**Input for this task**

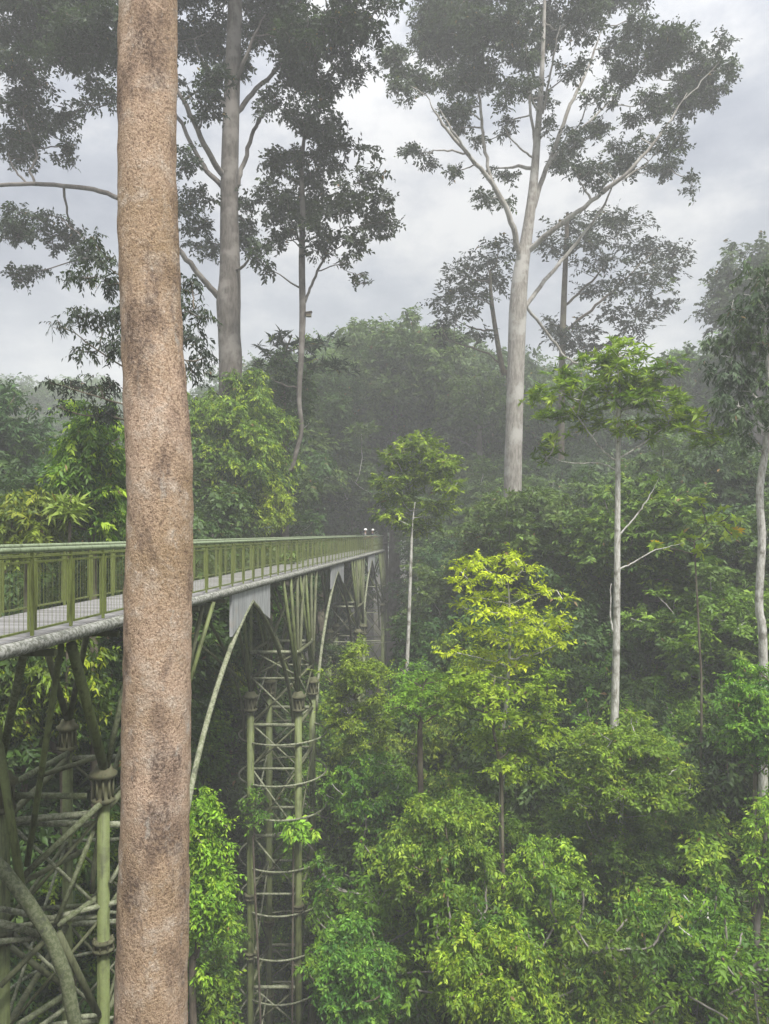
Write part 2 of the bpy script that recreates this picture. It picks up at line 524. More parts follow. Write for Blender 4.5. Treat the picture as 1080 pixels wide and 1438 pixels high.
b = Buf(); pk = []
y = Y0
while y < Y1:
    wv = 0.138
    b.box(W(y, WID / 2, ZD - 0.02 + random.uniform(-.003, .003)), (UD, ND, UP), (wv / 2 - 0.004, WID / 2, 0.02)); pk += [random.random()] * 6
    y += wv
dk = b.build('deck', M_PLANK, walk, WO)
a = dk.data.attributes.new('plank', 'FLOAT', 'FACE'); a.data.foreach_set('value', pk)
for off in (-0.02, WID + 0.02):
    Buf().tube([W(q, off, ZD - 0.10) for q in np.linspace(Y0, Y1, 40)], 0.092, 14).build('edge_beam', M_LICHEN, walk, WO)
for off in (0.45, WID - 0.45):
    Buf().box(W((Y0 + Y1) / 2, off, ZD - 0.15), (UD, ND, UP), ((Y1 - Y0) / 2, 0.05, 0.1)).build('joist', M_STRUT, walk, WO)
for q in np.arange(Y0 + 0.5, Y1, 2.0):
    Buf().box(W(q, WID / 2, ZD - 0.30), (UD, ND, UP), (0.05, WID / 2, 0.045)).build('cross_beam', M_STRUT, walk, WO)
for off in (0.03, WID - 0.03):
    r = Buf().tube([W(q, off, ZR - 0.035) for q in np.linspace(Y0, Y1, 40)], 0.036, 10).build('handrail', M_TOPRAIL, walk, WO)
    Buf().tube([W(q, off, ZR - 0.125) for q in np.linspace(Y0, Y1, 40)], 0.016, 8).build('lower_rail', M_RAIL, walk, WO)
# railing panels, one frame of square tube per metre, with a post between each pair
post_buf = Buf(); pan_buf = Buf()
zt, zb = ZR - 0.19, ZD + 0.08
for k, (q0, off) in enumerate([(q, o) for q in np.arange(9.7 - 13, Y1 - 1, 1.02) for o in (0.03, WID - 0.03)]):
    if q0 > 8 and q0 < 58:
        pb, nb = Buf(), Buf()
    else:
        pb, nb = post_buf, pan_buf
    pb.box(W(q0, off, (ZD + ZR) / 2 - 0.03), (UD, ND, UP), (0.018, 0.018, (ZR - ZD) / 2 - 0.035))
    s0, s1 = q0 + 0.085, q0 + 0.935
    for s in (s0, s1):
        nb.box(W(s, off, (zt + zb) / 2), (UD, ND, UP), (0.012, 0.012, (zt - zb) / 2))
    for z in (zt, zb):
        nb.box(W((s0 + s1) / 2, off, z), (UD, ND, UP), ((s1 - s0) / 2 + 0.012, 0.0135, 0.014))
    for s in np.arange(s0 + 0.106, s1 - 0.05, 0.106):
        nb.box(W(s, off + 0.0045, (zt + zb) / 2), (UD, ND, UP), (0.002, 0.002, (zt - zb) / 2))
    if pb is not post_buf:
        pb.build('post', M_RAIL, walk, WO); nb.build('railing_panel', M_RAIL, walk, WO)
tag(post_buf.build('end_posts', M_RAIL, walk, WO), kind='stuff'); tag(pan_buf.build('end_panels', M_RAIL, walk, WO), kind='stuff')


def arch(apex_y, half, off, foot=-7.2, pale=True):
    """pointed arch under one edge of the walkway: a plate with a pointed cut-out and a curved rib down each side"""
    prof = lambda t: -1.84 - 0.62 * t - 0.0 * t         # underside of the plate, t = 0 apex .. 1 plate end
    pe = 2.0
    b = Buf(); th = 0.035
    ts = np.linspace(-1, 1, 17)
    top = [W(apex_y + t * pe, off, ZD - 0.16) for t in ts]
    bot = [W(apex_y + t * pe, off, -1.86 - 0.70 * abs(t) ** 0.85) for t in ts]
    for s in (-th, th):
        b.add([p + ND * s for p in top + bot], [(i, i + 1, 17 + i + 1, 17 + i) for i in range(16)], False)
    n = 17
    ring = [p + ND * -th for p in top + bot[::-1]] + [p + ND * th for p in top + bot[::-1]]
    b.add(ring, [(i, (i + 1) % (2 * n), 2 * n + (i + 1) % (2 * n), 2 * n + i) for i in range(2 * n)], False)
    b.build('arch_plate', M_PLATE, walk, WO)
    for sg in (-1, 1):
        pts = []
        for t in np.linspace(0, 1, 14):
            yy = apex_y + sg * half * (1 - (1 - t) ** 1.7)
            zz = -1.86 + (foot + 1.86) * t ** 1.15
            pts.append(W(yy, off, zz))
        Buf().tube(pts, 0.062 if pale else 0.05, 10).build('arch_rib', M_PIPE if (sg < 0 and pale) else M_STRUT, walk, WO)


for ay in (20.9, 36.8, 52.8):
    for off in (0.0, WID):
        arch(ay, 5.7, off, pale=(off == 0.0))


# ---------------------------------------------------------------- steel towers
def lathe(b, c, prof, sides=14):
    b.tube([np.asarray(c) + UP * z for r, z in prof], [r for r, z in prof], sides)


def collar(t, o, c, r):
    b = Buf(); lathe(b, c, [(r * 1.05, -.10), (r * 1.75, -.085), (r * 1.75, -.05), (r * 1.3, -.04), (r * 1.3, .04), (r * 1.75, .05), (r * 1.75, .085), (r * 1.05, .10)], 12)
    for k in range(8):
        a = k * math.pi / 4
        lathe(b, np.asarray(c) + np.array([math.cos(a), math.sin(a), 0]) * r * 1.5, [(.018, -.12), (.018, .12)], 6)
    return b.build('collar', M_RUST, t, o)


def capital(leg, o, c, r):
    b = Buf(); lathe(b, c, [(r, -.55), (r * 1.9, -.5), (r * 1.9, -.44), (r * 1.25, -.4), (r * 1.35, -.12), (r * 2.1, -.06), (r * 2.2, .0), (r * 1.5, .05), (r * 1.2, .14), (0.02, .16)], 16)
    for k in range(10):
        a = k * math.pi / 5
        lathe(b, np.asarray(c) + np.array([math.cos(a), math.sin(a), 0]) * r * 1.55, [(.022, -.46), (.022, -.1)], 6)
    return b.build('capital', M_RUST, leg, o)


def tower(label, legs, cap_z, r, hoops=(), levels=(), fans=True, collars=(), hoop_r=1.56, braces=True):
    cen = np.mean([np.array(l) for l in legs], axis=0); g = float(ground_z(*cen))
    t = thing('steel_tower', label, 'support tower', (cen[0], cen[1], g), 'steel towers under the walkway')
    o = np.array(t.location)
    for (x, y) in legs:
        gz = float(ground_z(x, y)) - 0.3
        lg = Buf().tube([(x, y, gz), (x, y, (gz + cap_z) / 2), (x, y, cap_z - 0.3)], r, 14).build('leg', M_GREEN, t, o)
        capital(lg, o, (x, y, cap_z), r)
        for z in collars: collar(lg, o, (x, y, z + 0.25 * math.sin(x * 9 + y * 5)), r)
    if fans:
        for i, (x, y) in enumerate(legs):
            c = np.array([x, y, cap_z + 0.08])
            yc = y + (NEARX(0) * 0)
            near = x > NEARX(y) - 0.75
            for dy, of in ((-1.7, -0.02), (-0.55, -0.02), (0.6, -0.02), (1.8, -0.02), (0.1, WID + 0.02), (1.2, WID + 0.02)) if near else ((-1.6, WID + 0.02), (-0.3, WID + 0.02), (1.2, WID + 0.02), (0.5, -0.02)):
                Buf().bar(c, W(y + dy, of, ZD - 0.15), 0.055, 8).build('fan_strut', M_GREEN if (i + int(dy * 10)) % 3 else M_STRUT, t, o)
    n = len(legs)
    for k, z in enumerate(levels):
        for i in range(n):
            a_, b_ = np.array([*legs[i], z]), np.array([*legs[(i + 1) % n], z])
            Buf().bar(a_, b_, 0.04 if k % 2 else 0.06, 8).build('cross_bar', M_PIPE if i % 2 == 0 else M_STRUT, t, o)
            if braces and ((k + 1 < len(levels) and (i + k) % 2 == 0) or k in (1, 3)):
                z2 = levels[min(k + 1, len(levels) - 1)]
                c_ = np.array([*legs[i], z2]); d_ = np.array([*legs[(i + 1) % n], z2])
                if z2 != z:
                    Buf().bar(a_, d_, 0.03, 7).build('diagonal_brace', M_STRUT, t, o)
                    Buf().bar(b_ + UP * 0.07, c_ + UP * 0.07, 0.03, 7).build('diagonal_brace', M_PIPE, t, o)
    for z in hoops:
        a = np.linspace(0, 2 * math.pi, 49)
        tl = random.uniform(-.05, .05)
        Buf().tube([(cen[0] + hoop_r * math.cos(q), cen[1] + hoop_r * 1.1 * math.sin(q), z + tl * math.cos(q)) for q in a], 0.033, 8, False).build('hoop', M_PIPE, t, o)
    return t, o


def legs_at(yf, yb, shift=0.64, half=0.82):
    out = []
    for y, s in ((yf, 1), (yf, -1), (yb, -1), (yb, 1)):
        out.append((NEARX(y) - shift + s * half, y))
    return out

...

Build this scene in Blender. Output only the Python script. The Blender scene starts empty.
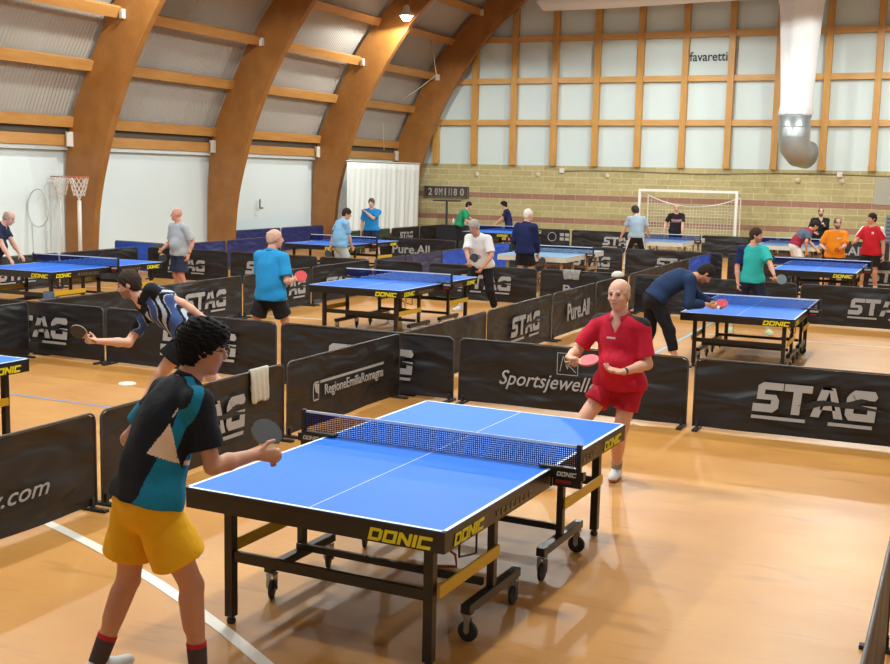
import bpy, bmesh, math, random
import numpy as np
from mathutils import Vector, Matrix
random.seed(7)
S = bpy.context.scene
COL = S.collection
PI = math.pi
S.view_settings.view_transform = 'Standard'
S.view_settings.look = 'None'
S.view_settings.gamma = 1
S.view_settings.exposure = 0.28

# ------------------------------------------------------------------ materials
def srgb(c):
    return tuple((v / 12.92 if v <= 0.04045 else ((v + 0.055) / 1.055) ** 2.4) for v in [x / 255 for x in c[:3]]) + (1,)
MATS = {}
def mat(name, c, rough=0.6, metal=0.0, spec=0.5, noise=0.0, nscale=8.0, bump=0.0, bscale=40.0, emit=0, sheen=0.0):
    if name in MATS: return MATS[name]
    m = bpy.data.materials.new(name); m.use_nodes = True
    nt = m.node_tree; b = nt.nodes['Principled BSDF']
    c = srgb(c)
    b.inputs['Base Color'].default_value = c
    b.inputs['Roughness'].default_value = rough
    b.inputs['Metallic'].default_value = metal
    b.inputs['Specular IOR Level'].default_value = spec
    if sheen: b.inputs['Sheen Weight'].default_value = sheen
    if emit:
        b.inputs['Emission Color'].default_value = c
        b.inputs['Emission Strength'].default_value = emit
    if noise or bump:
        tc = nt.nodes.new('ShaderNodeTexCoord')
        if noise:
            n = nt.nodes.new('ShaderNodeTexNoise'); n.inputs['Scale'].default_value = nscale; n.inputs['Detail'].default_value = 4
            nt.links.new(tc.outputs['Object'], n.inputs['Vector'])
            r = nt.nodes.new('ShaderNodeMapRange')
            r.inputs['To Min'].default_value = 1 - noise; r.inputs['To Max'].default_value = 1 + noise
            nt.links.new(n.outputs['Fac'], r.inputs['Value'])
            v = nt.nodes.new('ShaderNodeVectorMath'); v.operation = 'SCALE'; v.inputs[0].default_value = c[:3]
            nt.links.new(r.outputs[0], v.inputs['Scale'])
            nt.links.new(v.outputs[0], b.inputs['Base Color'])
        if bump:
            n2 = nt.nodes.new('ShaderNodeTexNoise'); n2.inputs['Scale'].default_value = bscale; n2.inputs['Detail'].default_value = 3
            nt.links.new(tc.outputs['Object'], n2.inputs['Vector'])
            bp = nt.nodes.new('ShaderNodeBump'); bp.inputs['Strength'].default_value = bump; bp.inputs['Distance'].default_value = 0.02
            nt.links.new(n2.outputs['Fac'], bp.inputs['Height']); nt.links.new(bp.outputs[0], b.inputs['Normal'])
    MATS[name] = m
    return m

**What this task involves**
Retype, word for word, only the lines from the one containing "Build this scene" through the one containing "S.view_settings.exposure = 0.28", both included, and leave out any pictures.

**Answer**
Build this scene in Blender. Output only the Python script. The Blender scene starts empty.
import bpy, bmesh, math, random
import numpy as np
from mathutils import Vector, Matrix
random.seed(7)
S = bpy.context.scene
COL = S.collection
PI = math.pi
S.view_settings.view_transform = 'Standard'
S.view_settings.look = 'None'
S.view_settings.gamma = 1
S.view_settings.exposure = 0.28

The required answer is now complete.